I can’t think of what a better comparison would be: Towelie from South Park or Magic Carpet from Aladdin.

In any case, I’m digging being part of it and even though I’ll never see its destination, the journey’s just as good. Whatever the truth really is, I’m grateful for a bad night’s sleep and a sore toe.

Z3N0

Disagreeing with an Emperor

“So we must have a sense of urgency, no only for the ever closer approach of death, but also because our comprehension of the world and our ability to pay proper attention will face before we do”Meditations 3.1

I am disagreeing with Marcus Aurelius here. If all things are timed as they should be by the workings of Providence and all things happen for a reason, so do our lives. Rushing or panicking to complete things that may or may not need be done out of some heightened awareness of mortality doe not make the thing anymore important. A rushed job is not worth doing. I do agree with the following statement from 2.11:

“You may leave this life at any moment: have this possibility in your mind in all you do or say or think.”
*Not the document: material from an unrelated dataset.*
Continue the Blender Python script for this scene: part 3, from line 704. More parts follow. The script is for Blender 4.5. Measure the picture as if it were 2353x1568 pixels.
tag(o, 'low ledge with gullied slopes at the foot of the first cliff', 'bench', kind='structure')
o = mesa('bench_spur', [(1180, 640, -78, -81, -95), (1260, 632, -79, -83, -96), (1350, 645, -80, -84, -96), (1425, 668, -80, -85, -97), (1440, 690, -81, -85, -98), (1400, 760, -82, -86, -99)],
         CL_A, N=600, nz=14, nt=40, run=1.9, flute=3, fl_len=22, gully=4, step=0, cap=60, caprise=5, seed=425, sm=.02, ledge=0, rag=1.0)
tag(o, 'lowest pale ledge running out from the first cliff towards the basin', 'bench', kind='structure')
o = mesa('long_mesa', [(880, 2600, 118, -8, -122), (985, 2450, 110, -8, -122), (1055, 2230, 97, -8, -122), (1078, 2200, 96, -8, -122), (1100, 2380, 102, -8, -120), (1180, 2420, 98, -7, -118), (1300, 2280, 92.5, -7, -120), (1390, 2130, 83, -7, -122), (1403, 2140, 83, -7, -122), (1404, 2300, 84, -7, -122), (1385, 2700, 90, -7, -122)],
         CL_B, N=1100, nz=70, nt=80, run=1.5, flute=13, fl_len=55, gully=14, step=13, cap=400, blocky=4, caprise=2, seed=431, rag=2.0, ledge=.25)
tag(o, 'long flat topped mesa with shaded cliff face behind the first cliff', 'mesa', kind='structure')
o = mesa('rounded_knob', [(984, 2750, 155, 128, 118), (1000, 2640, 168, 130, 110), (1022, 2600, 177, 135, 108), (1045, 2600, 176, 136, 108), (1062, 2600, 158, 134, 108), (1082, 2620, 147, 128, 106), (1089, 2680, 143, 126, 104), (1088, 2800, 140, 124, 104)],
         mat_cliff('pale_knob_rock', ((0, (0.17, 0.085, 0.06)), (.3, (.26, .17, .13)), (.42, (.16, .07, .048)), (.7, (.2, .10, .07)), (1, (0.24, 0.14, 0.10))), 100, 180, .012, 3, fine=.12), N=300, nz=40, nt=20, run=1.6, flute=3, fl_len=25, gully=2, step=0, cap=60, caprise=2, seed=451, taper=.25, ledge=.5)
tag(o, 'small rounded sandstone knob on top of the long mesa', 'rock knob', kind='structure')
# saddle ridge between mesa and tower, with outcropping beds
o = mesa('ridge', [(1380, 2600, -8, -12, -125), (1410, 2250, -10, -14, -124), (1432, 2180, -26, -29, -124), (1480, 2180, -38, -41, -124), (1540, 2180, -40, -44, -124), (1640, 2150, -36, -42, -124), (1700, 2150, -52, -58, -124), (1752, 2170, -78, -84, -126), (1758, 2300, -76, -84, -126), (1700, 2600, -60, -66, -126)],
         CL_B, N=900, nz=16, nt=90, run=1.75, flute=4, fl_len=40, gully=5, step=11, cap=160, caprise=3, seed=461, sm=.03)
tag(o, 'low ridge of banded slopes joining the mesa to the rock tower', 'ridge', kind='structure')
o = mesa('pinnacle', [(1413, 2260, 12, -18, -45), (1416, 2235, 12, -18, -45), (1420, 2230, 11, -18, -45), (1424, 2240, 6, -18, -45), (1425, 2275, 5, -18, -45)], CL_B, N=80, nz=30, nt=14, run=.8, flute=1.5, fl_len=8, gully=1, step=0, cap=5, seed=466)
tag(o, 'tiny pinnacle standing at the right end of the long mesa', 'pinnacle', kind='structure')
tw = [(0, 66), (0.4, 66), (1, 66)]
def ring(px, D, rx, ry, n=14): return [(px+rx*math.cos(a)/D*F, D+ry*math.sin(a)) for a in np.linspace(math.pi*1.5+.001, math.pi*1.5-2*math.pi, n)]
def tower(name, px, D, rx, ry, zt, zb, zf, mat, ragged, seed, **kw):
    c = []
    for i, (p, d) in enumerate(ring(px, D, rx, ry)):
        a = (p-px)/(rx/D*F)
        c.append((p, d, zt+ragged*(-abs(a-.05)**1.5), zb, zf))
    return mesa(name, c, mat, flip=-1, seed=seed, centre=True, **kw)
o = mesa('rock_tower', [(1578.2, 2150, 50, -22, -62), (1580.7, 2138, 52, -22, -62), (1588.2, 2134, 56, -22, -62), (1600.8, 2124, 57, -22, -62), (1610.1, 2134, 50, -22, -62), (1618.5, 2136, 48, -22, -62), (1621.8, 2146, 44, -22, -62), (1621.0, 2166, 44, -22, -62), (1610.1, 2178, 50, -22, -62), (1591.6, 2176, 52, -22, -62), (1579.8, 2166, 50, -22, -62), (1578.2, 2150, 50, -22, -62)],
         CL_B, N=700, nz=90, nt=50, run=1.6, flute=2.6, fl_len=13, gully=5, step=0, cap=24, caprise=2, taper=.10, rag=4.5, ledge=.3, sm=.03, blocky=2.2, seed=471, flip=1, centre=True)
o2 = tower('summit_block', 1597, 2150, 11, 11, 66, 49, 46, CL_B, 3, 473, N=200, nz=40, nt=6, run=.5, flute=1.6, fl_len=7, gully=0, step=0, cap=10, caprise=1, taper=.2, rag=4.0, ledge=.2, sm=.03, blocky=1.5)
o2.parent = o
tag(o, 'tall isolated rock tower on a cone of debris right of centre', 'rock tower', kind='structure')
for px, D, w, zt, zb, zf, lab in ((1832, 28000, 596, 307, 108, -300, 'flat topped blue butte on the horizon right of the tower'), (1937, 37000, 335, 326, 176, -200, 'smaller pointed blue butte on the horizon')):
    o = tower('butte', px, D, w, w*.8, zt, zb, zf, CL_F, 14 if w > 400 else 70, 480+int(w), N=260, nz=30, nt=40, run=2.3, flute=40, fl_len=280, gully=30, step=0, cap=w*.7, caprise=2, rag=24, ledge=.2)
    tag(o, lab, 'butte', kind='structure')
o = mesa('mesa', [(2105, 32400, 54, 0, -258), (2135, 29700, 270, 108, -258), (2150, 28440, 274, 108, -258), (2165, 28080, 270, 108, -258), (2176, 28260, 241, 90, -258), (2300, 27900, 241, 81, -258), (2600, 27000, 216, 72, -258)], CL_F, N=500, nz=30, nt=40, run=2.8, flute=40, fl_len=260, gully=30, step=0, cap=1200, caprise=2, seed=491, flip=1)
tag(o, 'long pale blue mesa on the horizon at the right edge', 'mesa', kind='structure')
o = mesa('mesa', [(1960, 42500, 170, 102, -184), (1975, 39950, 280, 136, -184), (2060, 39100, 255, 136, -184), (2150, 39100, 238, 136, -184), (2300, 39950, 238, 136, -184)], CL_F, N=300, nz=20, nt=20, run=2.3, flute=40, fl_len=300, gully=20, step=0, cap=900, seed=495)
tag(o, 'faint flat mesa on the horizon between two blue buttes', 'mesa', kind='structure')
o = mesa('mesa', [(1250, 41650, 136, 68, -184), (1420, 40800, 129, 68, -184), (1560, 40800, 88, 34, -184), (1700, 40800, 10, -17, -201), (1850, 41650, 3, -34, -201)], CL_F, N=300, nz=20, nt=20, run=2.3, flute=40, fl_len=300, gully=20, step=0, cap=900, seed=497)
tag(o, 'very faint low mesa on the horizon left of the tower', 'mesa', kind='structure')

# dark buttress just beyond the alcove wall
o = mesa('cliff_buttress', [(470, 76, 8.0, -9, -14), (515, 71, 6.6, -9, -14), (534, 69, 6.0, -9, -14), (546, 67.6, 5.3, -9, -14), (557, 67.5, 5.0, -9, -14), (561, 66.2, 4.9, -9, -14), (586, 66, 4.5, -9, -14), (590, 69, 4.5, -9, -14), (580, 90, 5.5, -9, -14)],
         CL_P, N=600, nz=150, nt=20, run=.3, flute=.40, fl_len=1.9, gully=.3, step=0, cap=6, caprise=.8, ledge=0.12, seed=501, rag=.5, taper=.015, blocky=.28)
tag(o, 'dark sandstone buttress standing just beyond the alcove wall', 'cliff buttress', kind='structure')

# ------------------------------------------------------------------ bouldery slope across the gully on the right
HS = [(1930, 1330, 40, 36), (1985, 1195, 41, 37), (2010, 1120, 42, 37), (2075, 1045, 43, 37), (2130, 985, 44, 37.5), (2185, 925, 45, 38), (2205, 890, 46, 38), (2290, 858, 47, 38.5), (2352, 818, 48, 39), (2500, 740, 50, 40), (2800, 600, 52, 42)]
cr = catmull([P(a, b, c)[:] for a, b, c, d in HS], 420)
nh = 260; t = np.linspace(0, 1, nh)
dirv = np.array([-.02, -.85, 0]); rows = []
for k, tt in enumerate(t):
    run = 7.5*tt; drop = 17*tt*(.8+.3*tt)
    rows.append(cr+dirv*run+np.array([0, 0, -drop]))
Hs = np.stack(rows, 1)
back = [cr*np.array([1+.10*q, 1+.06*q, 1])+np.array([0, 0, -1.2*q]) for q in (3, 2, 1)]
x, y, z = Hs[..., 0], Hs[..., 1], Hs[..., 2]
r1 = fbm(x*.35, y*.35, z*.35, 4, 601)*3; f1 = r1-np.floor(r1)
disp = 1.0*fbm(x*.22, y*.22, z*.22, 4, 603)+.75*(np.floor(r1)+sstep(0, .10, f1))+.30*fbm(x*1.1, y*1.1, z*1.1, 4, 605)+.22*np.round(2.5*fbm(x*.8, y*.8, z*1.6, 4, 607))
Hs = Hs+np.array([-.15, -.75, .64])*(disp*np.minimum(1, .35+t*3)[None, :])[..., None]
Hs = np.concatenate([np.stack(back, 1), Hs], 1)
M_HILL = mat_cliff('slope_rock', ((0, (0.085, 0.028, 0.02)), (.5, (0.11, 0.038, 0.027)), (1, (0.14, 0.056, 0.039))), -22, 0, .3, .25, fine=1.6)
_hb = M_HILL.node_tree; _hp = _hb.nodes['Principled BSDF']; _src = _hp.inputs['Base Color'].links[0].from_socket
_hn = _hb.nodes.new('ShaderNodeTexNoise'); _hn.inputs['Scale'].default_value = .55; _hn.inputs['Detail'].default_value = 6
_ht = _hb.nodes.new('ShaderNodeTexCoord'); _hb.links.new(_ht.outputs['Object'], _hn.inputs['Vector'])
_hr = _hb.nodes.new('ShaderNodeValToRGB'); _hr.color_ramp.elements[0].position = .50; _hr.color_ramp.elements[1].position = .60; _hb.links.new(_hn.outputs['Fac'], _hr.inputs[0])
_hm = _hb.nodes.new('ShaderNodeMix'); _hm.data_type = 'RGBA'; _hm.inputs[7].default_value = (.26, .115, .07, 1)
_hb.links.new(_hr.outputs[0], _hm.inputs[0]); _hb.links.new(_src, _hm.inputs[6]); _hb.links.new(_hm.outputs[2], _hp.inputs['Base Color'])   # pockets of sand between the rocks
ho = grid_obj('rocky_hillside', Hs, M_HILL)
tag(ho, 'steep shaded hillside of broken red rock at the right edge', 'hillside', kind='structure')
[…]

Yet, if I do have this in mind, where is the need for urgency? If I’ve said all I needed to say, thought what I’ve needed to think and done what I’ve had to do, what’s the rush to do anything else? In bed on a Saturday morning, I’ve said all I needed to say (often nothing), done what I’ve needed to do (again often nothing), and thought what I needed to think (again nothing if I’m feeling particularly meditative). While Descartes may not be the model stoic, not being stoic at all, he did his best work in bed. So did Casanova but that’s another story. I’m not making excuses for procrastination, I’m just not seeing the point of a momento mori if I truly, amor fati.

I prefer another great bearded man’s words when it comes to such things:

“A wizard is never late. Nor is he early; he arrives precisely when he means to.” – Gandalf.

Maybe I’m a loathsome sloth but I see no reason to rush anything nor do I feel a sense of great urgency with my own life. Clocks tell me time passes and I live by them because I must as a part of society. I don’t begrudge this, it is what it is but if I’m going to be honest, I’d happily keep track of time by the increase of wrinkles on my forehead. If I am to go at any moment, what’s the use of being morbid about it and rushing from one objective to the next? Despite Gandalf being an immortal wizard being, Marcus Aurelius also said in 2.14:

“The longest lives and shortest lives are brought to the same state.”

The longest lived and earliest to die suffer the same loss.”

If I am to live in accordance with Nature, I am to trust it’s course. Perhaps it’s a privileged position to take. I live in a country with universal healthcare (for now) and have no conditions of concern. I have a relatively stable home life and my responsibilities extend to keeping my room clean and paying a rather measly sum for board each month. Yet still in this rather typical mediocrity of lower-middle class Britain, I am aware of my own mortality.

So I disagree with the belief of Marcus Aurelius and perhaps many a stoic. Watching the Doomsday Clock of my own life tick does not push me to action faster than my own motivation, inspiration, direction. Call me a hippy waste of space, a lay about, a lost lamb of the Summer of 69 born nearly 3 decades late. That’s your opinion yet I still find myself doing what I need to do, saying what I need to say and thinking what I need to think with a sense of ease, not urgency nor panic. I may be taking the Emperor too literally, I may be misinterpreting what he’s saying – of course, I’m open to that possibility.

In the meantime, I’ll be taking a leisurely stroll to the finish line, smelling the roses and coffee and all that shit. Why run? I’ve never been one for running. For one, I don’t have the right shoes.